Attacking / Defending the target alone

Expected learning

To follow up on the work on trajectory times the player learns to defend his target and to attack the opposing target. This is the love from the "ball target" to the "court target" developed elsewhere.

See the resource on
the definition of a target

In this context the pupil will learn to:

  • Prefer placings on the court that favour moving forward, quicker and more favourable to hits.
  • Take into account the position of the ball in the opposite court to place himself.
  • Take into account the relation trajectory time / running time to place himself.
  • Orient his weight distribution and his hitting plan to direct the hit in the desired direction.
  • Take into account the permanent and immediate capacities of the opponent to define the area to defend (can he play long, short, fast?).

Changes in placing

The initial placing depends on the player's representation of the area to defend, of his own movement possibilities and of the probable trajectory of the opponent's ball. At a first stage, the game without a net, the pupils prefer the front of the court to intervene on the shortest and lowest trajectories.
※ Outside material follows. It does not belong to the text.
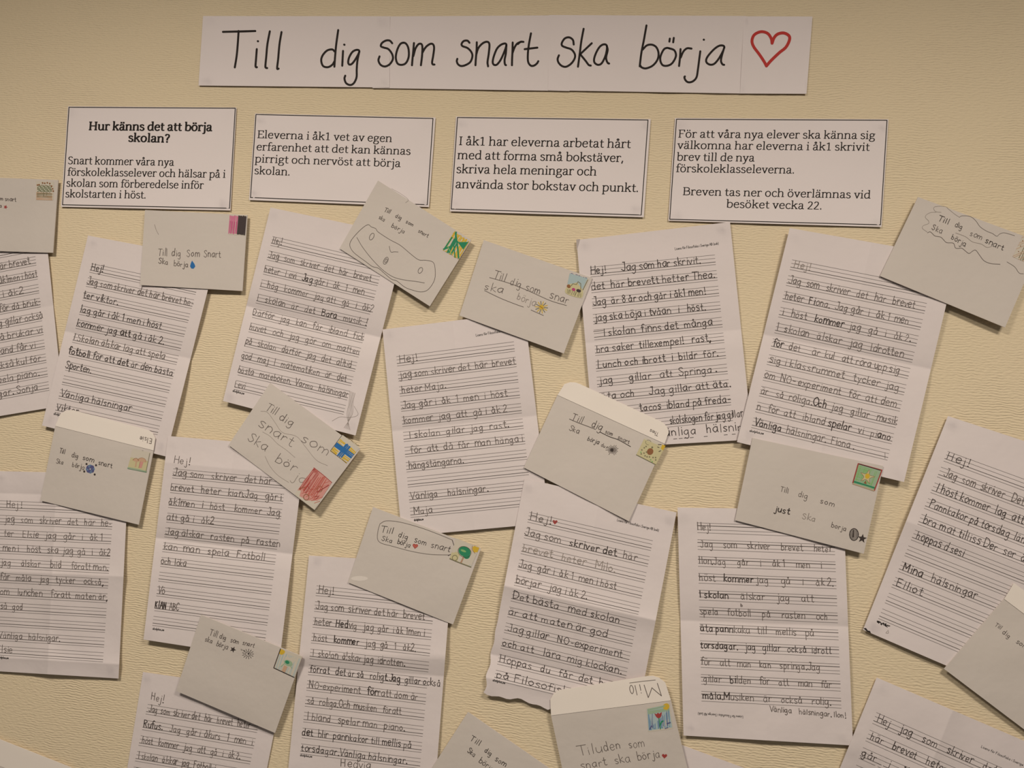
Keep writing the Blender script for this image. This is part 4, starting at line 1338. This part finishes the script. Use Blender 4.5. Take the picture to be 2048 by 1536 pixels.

With the net they place themselves in the front half of the court. It seems that they neglect the eventuality of long trajectories and that they prefer being placed under the ball, even if that means being too forward relative to the ball.

Reading the trajectory

Reading the trajectory is a skill in itself. It is needed in all the actions of volley-ball and is developed with practice. Paradoxically it is on the trajectories close to the lines when they need to judge the trajectory and decide whether to play the ball or let it go that this ability becomes obvious.

See the resource on
reading trajectories

Learning situations

We can choose to work with or without a net. The net is a tool that must allow time to make a defence possible. We can, depending what's available, replace it by a neutral zone.